SENI GUCI ANTIK SUKU DAYAK - TERTAWA DAN MENAGIS

Monday 21 March 2016

SENI GUCI ANTIK SUKU DAYAK

Cerita menarik dibalik Guci.
Memiliki guci, sampai ratusan buah, membutuhkan usaha yang sangat serius,penuh kesabaran dan tidak mungkin bisa mendapat  guci sebanyak itu  hanya dengan mengandalkan kemampuan financial.

Tidak semua pemilik guci mau menjual, atau menerima pinangan seseorang (istilah yang biasa digunakan pemilik benda kuno, warisan dari leluhurnya dalam penyerahan benda miliknya), hanya karena tergiur oleh nilai uang,. Mereka hanya mau menyerahkan benda benda antik tersebut, apabila dia yakin bahwa benda-benda tersebut akan dimiliki oleh orang yang dapat merawatnya dengan baik.

Selain itu  kadang kadang harus sabar menunggu belasan tahun sampai pemiliknya bersedia melepaskan.
Penulis pernah mengalami hal tersebut, baru mendapatkan guci, setelah pemiliknya meninggal. DR. Boedi malahan lebih dari itu, sebuah guci antik nan indah yang dimiliki suku dayak baru dapat dipinang (diserahkan) setelah tidak ada generasi penerus  sang ketua suku ( Bayangkan!!).

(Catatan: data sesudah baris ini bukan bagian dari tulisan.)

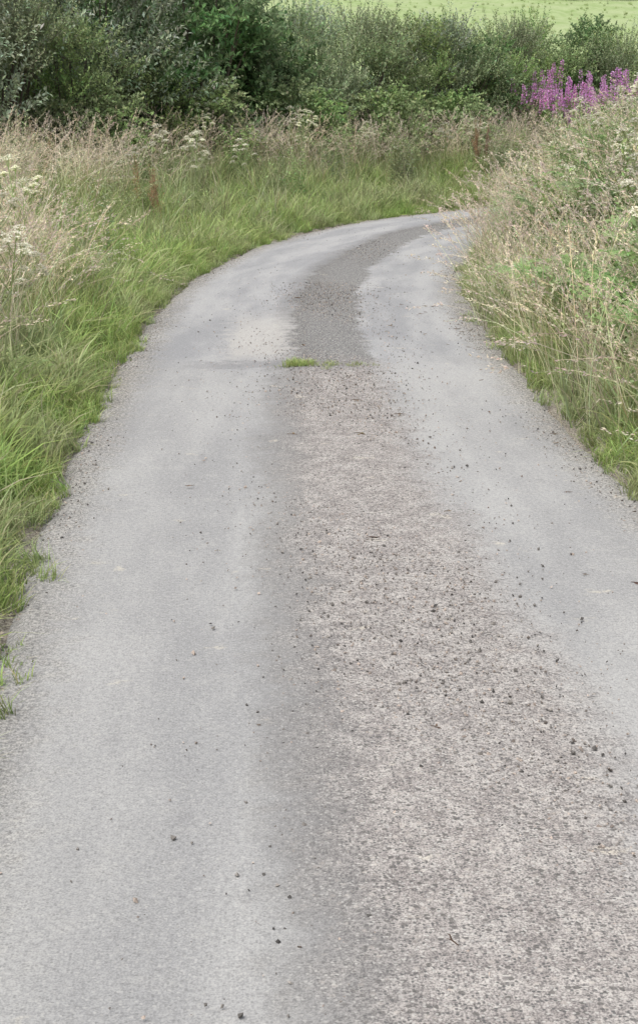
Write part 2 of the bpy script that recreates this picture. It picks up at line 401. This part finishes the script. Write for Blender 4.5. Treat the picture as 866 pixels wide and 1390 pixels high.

Guci tersebut pernah sebagai syarat perdamaian,  karena pada masyarakat dayak jika terjadi perang antar suku, maka suku yang dianggap salah, harus menyerahkan guci, jika menghendaki perdamaian. Jika tidak maka peperangan akan tetap terjadi sepanjang hayat.

Penantian untuk mendapatkan guci itu  memang sesuatu yang tidak sia-sia, karena guci tersebut memang indah serta terawat baik dan mungkin hanya satu-satunya di dunia. Disamping guci tersebut, ada juga guci yang belum pernah ditemui ditempat lain, dan hanya ada dimusium Victoria di Jerman.
Selain berkaitan dengan sejarah suku, guci sangat dipercaya berkaitan dengan nasib pemiliknya, baik dari aspek financial maupun kesehatan.